Ries is remembered today chiefly as the Beethoven friend and memoirist who preserved some of our most treasured anecdotes about the great man, including the famous scene where he tore the title page off his “Buonaparte” Symphony and renamed it “Eroica” after hearing that Napoleon had crowned himself emperor.

However, in his day Ries was an admired pianist and prolific composer, and on the evidence of his Symphony No. 1 in D major, the novelty item on Saturday’s program, his music deserves to be heard more often than it is these days.

One could tell where conductor Crawford was trying to go in this boisterous, rustic music, a junior cousin to Beethoven’s Eighth. The orchestral balances were excellent, with the timpani and horns—so often problem areas in period performance—doing their part handsomely, without overpowering the others.

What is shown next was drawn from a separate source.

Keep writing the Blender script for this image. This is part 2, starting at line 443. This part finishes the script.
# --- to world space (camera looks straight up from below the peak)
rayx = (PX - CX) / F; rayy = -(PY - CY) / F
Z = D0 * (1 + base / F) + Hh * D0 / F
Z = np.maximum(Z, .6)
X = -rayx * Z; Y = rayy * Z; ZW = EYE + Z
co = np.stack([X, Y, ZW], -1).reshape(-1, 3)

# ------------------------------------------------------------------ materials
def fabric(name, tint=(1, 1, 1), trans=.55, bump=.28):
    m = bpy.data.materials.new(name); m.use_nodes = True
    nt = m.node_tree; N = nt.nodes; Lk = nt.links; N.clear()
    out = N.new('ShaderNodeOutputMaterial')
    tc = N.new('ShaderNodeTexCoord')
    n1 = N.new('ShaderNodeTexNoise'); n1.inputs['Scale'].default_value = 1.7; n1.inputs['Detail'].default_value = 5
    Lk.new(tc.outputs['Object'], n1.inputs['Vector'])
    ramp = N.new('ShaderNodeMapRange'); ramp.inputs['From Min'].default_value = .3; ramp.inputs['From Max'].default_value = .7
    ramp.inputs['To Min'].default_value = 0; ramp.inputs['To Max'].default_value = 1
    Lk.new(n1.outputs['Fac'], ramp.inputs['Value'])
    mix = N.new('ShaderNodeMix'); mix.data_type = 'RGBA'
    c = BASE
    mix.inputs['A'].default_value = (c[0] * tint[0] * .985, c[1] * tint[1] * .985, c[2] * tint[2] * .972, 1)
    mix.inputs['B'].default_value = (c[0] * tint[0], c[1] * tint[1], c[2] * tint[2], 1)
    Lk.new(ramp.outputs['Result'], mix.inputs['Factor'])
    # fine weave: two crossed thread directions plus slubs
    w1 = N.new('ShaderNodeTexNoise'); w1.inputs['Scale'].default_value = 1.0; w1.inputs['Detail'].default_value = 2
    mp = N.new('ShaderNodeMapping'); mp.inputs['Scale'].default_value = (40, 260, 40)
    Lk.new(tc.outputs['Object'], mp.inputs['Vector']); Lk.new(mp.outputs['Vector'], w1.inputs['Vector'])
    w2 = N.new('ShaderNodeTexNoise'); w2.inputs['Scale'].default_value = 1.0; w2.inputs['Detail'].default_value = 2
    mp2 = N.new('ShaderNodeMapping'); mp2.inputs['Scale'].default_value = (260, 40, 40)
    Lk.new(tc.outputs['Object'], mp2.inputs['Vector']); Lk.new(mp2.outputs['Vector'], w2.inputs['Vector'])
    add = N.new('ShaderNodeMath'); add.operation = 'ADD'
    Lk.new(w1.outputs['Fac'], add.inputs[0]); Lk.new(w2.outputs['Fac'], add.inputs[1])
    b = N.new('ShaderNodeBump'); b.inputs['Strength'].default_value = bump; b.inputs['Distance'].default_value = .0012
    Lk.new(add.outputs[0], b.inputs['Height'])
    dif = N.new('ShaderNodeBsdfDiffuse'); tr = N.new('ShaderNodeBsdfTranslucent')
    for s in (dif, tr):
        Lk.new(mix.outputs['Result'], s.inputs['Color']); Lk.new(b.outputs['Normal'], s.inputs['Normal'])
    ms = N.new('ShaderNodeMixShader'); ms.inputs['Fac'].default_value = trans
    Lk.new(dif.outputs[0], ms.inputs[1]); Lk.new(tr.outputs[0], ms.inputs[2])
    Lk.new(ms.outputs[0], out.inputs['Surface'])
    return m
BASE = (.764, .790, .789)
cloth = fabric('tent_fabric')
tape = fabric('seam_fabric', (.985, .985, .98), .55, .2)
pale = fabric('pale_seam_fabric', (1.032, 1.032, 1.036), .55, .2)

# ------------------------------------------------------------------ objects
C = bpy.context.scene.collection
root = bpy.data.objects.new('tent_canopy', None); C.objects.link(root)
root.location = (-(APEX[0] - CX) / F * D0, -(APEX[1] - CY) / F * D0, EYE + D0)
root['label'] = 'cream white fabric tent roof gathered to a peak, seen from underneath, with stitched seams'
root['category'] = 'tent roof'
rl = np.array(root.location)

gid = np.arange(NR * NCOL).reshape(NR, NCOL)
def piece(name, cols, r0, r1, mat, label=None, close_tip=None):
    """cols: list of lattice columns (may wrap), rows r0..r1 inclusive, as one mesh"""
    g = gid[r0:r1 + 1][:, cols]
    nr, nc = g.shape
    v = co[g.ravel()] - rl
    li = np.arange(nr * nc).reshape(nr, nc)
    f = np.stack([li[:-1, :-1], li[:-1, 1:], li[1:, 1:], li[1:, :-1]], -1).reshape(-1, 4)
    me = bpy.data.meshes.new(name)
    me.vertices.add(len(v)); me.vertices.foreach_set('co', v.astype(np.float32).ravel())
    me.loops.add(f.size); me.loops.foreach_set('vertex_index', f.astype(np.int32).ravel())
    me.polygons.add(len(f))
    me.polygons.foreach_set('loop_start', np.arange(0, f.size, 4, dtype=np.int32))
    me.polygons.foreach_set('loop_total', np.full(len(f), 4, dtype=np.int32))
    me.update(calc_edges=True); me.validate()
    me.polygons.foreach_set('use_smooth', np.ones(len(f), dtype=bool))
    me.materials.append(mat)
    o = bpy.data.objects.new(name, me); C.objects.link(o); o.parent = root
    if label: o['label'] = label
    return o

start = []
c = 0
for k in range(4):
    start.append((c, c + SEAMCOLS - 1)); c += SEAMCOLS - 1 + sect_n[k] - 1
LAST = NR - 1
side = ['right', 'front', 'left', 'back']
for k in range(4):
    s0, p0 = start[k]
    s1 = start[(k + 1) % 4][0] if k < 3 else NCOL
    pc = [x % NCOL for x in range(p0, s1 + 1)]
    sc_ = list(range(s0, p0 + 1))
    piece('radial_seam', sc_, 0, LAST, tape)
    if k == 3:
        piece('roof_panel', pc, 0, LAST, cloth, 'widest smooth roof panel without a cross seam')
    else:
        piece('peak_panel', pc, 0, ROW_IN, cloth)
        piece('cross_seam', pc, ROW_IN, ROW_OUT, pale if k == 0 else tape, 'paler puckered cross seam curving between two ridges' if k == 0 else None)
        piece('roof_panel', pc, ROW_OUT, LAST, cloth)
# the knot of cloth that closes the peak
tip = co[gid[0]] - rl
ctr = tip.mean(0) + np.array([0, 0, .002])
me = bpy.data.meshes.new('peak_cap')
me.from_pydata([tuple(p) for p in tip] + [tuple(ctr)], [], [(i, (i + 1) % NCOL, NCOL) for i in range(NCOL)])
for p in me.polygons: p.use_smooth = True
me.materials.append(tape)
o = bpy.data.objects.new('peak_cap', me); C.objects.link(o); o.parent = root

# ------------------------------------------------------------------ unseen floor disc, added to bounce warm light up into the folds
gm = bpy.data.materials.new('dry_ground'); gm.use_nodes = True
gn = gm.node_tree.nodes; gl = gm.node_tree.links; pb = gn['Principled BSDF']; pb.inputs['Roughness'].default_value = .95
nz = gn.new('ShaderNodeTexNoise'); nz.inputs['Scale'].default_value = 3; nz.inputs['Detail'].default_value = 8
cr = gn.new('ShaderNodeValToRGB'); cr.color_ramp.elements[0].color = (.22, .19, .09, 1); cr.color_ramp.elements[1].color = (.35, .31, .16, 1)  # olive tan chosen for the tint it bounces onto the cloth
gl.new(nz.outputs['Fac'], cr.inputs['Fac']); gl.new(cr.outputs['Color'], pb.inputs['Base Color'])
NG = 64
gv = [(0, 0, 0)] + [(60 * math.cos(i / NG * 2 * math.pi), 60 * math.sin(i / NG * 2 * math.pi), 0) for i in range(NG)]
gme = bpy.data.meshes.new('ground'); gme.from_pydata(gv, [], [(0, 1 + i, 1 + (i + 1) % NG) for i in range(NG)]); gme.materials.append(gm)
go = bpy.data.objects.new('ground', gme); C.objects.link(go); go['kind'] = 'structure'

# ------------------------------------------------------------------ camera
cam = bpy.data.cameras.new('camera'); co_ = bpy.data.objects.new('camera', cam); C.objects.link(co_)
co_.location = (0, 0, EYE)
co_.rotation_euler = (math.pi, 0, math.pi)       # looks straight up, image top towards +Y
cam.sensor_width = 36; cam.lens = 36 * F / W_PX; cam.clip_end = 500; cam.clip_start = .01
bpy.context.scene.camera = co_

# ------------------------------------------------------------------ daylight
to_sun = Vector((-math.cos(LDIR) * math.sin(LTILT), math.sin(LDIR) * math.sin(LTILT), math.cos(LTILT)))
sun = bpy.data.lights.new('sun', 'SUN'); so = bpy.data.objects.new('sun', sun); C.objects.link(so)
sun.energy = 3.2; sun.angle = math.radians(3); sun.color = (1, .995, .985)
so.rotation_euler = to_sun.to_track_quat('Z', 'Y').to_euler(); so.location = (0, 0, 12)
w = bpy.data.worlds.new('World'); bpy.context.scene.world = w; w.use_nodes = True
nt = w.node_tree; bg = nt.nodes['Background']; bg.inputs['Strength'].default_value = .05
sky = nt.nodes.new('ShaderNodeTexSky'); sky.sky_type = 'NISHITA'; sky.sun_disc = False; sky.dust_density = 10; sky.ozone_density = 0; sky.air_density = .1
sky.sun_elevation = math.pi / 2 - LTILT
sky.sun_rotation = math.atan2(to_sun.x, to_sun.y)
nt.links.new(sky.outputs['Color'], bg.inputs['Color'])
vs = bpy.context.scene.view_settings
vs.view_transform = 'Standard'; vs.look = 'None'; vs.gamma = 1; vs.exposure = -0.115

However, in the symphony’s first movement and the “Eroica”-style funeral march that followed, the lack of clear tone, firm attacks, and crisp rhythms left the performance sounding vague, and few of the conductor’s punches landed. 

The Menuetto went better, with clear contrast among the marked and lyrical themes and the rustic trio section. The fast, light finale was meant to sound tossed off—Crawford gave the final cutoff with a casual wave as he was stepping off the podium—but the secret to a successful “tossed off” performance is fabulously precise playing, and this one, though spirited, was a little short of that.

Still, this outing for the Symphony No. 1 gave a good overall impression of Ries’s virtues as a composer, and whetted one’s appetite for more of his music. 

Speaking of whetted appetites, this listener intends to run, not walk, to the next performance by Avery Amereau, whose dark, clear voice and profound interpretation of the Alto Rhapsody outclassed anything the orchestra had achieved to that point.

Blessed with an instrument of uniform timbre from its strong top to its rich lowest register, Amereau could do no wrong, holding listeners spellbound with long vocal lines and a freedom of nuance that responded to every inflection of Brahms’s unutterably sad and sweet music.

The orchestra and men’s chorus rose to the occasion, gently enveloping the soloist at the close and touching off a storm of applause for the gifted young artist.

One would like to imagine that it was the contralto’s triumph that swept the orchestra on to an excellent performance of Schubert’s “Unfinished.” But the more likely reason this performance came off better than that of the Ries symphony was simply familiarity—which in this case bred not contempt, but energy and assurance.

Arriving smartly at the forte after a long, suspenseful opening crescendo, conductor and orchestra announced they were back in business, the strings wrapping their silvery “period” tone around Schubert’s phrases, the tutti attacks firing on all cylinders. This was not a performance about how the piece ought to sound—this was the piece.

Crawford put his stamp on the first movement’s development with a leisurely tempo that emphasized its portentous character. One likes to think it was the concentration and commitment of the performance that prompted the audience, previously of the new clap-between-movements persuasion, to sit silently between Schubert’s movements while the two natural-horn players took apart and reassembled their instruments to remove excess moisture. (Their buttery playing all evening was worth the wait.)

Crawford and his players outdid themselves in the Andante con moto, which completes this incomplete symphony so beautifully. The con moto pulse never flagged, whether the music was tiptoeing or marching. Meanwhile, the players seemed to catch every subtlety of Schubert’s harmony–even making the listener aware of the double-function notes, those moments where the composer simultaneously resolved one progression and embarked on the next.

One wonders what it would take to give a symphony by Ries the kind of vibrant presence Schubert’s music enjoyed in Saturday’s concert. The answer is probably a lifetime in the conductor’s and players’ ears.


One Response to “Contralto Amereau lifts American Classical Orchestra with Brahms’ “Alto Rhapsody””

  1. Posted Mar 26, 2018 at 9:53 pm by Douglas

    I read this review with great joy. I was at this performance with a friend & we were both mesmerized by Ms. Amereau’s performance. Beauty, Drama & Talent in one package studded with leaves of gold & silver. Wow!